— Given exercise —
Print the listing below exactly.

— Data shown —
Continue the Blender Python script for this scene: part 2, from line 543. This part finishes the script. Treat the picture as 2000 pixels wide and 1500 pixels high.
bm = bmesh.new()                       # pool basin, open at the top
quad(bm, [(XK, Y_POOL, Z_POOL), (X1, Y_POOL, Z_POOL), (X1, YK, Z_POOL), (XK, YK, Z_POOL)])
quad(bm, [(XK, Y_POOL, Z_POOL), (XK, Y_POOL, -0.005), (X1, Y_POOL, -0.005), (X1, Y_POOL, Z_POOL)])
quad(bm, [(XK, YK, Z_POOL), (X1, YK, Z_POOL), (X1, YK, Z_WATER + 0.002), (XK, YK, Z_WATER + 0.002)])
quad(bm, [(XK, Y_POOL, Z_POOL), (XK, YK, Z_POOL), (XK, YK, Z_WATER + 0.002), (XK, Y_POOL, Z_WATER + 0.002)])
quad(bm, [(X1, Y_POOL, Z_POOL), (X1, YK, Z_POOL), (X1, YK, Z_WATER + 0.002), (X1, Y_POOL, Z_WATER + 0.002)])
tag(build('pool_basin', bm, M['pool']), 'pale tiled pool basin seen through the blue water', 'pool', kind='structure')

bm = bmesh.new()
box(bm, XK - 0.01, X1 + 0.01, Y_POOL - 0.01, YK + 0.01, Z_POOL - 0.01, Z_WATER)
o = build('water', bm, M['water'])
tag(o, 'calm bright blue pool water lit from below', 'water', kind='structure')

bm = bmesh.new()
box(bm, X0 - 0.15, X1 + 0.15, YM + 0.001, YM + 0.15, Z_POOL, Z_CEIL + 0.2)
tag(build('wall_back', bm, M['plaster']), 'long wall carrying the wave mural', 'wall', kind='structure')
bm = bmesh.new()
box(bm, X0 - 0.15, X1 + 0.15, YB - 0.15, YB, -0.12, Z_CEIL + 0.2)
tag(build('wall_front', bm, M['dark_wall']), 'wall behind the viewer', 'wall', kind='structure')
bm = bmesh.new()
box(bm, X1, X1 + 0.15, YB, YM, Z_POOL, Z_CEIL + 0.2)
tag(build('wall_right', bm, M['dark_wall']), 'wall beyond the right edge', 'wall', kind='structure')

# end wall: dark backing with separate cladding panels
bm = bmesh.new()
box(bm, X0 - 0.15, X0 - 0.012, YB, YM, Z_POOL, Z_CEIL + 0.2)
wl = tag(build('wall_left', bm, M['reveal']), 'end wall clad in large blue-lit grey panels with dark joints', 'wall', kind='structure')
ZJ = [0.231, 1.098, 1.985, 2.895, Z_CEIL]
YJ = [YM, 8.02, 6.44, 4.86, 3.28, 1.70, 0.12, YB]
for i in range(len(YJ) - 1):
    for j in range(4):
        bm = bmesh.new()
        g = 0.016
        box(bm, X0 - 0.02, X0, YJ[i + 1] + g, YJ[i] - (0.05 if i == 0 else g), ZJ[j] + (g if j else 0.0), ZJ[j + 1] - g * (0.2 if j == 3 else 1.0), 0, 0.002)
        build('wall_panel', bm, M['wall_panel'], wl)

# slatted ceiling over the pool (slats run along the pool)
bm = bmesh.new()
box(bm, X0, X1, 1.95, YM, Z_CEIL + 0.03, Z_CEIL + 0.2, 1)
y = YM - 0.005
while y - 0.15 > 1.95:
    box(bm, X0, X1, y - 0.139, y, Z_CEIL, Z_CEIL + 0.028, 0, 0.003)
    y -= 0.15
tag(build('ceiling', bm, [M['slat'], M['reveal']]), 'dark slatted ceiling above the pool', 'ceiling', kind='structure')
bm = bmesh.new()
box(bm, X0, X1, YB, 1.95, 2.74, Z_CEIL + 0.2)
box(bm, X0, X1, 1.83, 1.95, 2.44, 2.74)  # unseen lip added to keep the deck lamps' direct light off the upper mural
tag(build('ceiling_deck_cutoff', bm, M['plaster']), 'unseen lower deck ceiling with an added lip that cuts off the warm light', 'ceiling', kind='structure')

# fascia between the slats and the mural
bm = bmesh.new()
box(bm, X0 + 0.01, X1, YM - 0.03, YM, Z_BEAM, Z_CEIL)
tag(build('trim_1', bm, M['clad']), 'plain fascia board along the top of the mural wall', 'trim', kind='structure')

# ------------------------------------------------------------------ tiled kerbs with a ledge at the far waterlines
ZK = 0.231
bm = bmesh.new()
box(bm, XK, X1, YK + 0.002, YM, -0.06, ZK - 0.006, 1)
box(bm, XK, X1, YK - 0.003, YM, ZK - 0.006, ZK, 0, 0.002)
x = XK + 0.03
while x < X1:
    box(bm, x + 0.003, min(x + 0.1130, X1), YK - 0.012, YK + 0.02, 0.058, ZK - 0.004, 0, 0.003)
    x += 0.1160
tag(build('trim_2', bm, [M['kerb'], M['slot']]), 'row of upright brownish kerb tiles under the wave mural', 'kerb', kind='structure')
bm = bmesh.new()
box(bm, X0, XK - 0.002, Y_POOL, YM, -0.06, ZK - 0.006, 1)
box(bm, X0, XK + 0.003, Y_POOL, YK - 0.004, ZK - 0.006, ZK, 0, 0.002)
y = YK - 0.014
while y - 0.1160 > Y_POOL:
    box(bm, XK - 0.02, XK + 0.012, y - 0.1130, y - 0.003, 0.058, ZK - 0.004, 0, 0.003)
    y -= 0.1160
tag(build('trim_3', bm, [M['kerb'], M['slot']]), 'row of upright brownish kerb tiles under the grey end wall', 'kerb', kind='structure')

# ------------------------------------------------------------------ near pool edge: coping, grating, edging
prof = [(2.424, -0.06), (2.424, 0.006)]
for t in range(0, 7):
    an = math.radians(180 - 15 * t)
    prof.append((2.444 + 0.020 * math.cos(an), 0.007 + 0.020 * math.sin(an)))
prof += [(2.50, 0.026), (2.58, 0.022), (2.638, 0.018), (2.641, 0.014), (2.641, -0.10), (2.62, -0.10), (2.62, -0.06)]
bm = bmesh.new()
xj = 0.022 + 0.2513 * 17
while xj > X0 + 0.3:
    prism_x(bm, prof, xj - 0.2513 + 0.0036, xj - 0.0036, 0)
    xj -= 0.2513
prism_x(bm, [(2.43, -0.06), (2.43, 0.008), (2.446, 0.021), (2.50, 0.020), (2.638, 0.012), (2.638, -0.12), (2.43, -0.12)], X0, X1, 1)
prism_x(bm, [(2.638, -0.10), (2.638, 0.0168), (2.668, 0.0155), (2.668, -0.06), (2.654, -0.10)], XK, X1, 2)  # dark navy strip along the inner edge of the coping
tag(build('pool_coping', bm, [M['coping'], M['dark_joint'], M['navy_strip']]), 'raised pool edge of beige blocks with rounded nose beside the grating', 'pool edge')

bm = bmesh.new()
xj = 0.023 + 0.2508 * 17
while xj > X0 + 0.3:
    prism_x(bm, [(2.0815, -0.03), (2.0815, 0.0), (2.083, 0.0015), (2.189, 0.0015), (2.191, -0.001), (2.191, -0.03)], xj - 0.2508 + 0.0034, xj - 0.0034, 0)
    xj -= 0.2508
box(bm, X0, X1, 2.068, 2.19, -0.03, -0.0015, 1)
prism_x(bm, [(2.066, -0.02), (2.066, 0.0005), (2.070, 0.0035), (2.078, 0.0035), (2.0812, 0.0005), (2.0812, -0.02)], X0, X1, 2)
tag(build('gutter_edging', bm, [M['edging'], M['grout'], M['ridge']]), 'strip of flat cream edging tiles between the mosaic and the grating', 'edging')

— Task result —
Continue the Blender Python script for this scene: part 2, from line 543. This part finishes the script. Treat the picture as 2000 pixels wide and 1500 pixels high.
bm = bmesh.new()                       # pool basin, open at the top
quad(bm, [(XK, Y_POOL, Z_POOL), (X1, Y_POOL, Z_POOL), (X1, YK, Z_POOL), (XK, YK, Z_POOL)])
quad(bm, [(XK, Y_POOL, Z_POOL), (XK, Y_POOL, -0.005), (X1, Y_POOL, -0.005), (X1, Y_POOL, Z_POOL)])
quad(bm, [(XK, YK, Z_POOL), (X1, YK, Z_POOL), (X1, YK, Z_WATER + 0.002), (XK, YK, Z_WATER + 0.002)])
quad(bm, [(XK, Y_POOL, Z_POOL), (XK, YK, Z_POOL), (XK, YK, Z_WATER + 0.002), (XK, Y_POOL, Z_WATER + 0.002)])
quad(bm, [(X1, Y_POOL, Z_POOL), (X1, YK, Z_POOL), (X1, YK, Z_WATER + 0.002), (X1, Y_POOL, Z_WATER + 0.002)])
tag(build('pool_basin', bm, M['pool']), 'pale tiled pool basin seen through the blue water', 'pool', kind='structure')

bm = bmesh.new()
box(bm, XK - 0.01, X1 + 0.01, Y_POOL - 0.01, YK + 0.01, Z_POOL - 0.01, Z_WATER)
o = build('water', bm, M['water'])
tag(o, 'calm bright blue pool water lit from below', 'water', kind='structure')

bm = bmesh.new()
box(bm, X0 - 0.15, X1 + 0.15, YM + 0.001, YM + 0.15, Z_POOL, Z_CEIL + 0.2)
tag(build('wall_back', bm, M['plaster']), 'long wall carrying the wave mural', 'wall', kind='structure')
bm = bmesh.new()
box(bm, X0 - 0.15, X1 + 0.15, YB - 0.15, YB, -0.12, Z_CEIL + 0.2)
tag(build('wall_front', bm, M['dark_wall']), 'wall behind the viewer', 'wall', kind='structure')
bm = bmesh.new()
box(bm, X1, X1 + 0.15, YB, YM, Z_POOL, Z_CEIL + 0.2)
tag(build('wall_right', bm, M['dark_wall']), 'wall beyond the right edge', 'wall', kind='structure')

# end wall: dark backing with separate cladding panels
bm = bmesh.new()
box(bm, X0 - 0.15, X0 - 0.012, YB, YM, Z_POOL, Z_CEIL + 0.2)
wl = tag(build('wall_left', bm, M['reveal']), 'end wall clad in large blue-lit grey panels with dark joints', 'wall', kind='structure')
ZJ = [0.231, 1.098, 1.985, 2.895, Z_CEIL]
YJ = [YM, 8.02, 6.44, 4.86, 3.28, 1.70, 0.12, YB]
for i in range(len(YJ) - 1):
    for j in range(4):
        bm = bmesh.new()
        g = 0.016
        box(bm, X0 - 0.02, X0, YJ[i + 1] + g, YJ[i] - (0.05 if i == 0 else g), ZJ[j] + (g if j else 0.0), ZJ[j + 1] - g * (0.2 if j == 3 else 1.0), 0, 0.002)
        build('wall_panel', bm, M['wall_panel'], wl)

# slatted ceiling over the pool (slats run along the pool)
bm = bmesh.new()
box(bm, X0, X1, 1.95, YM, Z_CEIL + 0.03, Z_CEIL + 0.2, 1)
y = YM - 0.005
while y - 0.15 > 1.95:
    box(bm, X0, X1, y - 0.139, y, Z_CEIL, Z_CEIL + 0.028, 0, 0.003)
    y -= 0.15
tag(build('ceiling', bm, [M['slat'], M['reveal']]), 'dark slatted ceiling above the pool', 'ceiling', kind='structure')
bm = bmesh.new()
box(bm, X0, X1, YB, 1.95, 2.74, Z_CEIL + 0.2)
box(bm, X0, X1, 1.83, 1.95, 2.44, 2.74)  # unseen lip added to keep the deck lamps' direct light off the upper mural
tag(build('ceiling_deck_cutoff', bm, M['plaster']), 'unseen lower deck ceiling with an added lip that cuts off the warm light', 'ceiling', kind='structure')

# fascia between the slats and the mural
bm = bmesh.new()
box(bm, X0 + 0.01, X1, YM - 0.03, YM, Z_BEAM, Z_CEIL)
tag(build('trim_1', bm, M['clad']), 'plain fascia board along the top of the mural wall', 'trim', kind='structure')

# ------------------------------------------------------------------ tiled kerbs with a ledge at the far waterlines
ZK = 0.231
bm = bmesh.new()
box(bm, XK, X1, YK + 0.002, YM, -0.06, ZK - 0.006, 1)
box(bm, XK, X1, YK - 0.003, YM, ZK - 0.006, ZK, 0, 0.002)
x = XK + 0.03
while x < X1:
    box(bm, x + 0.003, min(x + 0.1130, X1), YK - 0.012, YK + 0.02, 0.058, ZK - 0.004, 0, 0.003)
    x += 0.1160
tag(build('trim_2', bm, [M['kerb'], M['slot']]), 'row of upright brownish kerb tiles under the wave mural', 'kerb', kind='structure')
bm = bmesh.new()
box(bm, X0, XK - 0.002, Y_POOL, YM, -0.06, ZK - 0.006, 1)
box(bm, X0, XK + 0.003, Y_POOL, YK - 0.004, ZK - 0.006, ZK, 0, 0.002)
y = YK - 0.014
while y - 0.1160 > Y_POOL:
    box(bm, XK - 0.02, XK + 0.012, y - 0.1130, y - 0.003, 0.058, ZK - 0.004, 0, 0.003)
    y -= 0.1160
tag(build('trim_3', bm, [M['kerb'], M['slot']]), 'row of upright brownish kerb tiles under the grey end wall', 'kerb', kind='structure')

# ------------------------------------------------------------------ near pool edge: coping, grating, edging
prof = [(2.424, -0.06), (2.424, 0.006)]
for t in range(0, 7):
    an = math.radians(180 - 15 * t)
    prof.append((2.444 + 0.020 * math.cos(an), 0.007 + 0.020 * math.sin(an)))
prof += [(2.50, 0.026), (2.58, 0.022), (2.638, 0.018), (2.641, 0.014), (2.641, -0.10), (2.62, -0.10), (2.62, -0.06)]
bm = bmesh.new()
xj = 0.022 + 0.2513 * 17
while xj > X0 + 0.3:
    prism_x(bm, prof, xj - 0.2513 + 0.0036, xj - 0.0036, 0)
    xj -= 0.2513
prism_x(bm, [(2.43, -0.06), (2.43, 0.008), (2.446, 0.021), (2.50, 0.020), (2.638, 0.012), (2.638, -0.12), (2.43, -0.12)], X0, X1, 1)
prism_x(bm, [(2.638, -0.10), (2.638, 0.0168), (2.668, 0.0155), (2.668, -0.06), (2.654, -0.10)], XK, X1, 2)  # dark navy strip along the inner edge of the coping
tag(build('pool_coping', bm, [M['coping'], M['dark_joint'], M['navy_strip']]), 'raised pool edge of beige blocks with rounded nose beside the grating', 'pool edge')

bm = bmesh.new()
xj = 0.023 + 0.2508 * 17
while xj > X0 + 0.3:
    prism_x(bm, [(2.0815, -0.03), (2.0815, 0.0), (2.083, 0.0015), (2.189, 0.0015), (2.191, -0.001), (2.191, -0.03)], xj - 0.2508 + 0.0034, xj - 0.0034, 0)
    xj -= 0.2508
box(bm, X0, X1, 2.068, 2.19, -0.03, -0.0015, 1)
prism_x(bm, [(2.066, -0.02), (2.066, 0.0005), (2.070, 0.0035), (2.078, 0.0035), (2.0812, 0.0005), (2.0812, -0.02)], X0, X1, 2)
tag(build('gutter_edging', bm, [M['edging'], M['grout'], M['ridge']]), 'strip of flat cream edging tiles between the mosaic and the grating', 'edging')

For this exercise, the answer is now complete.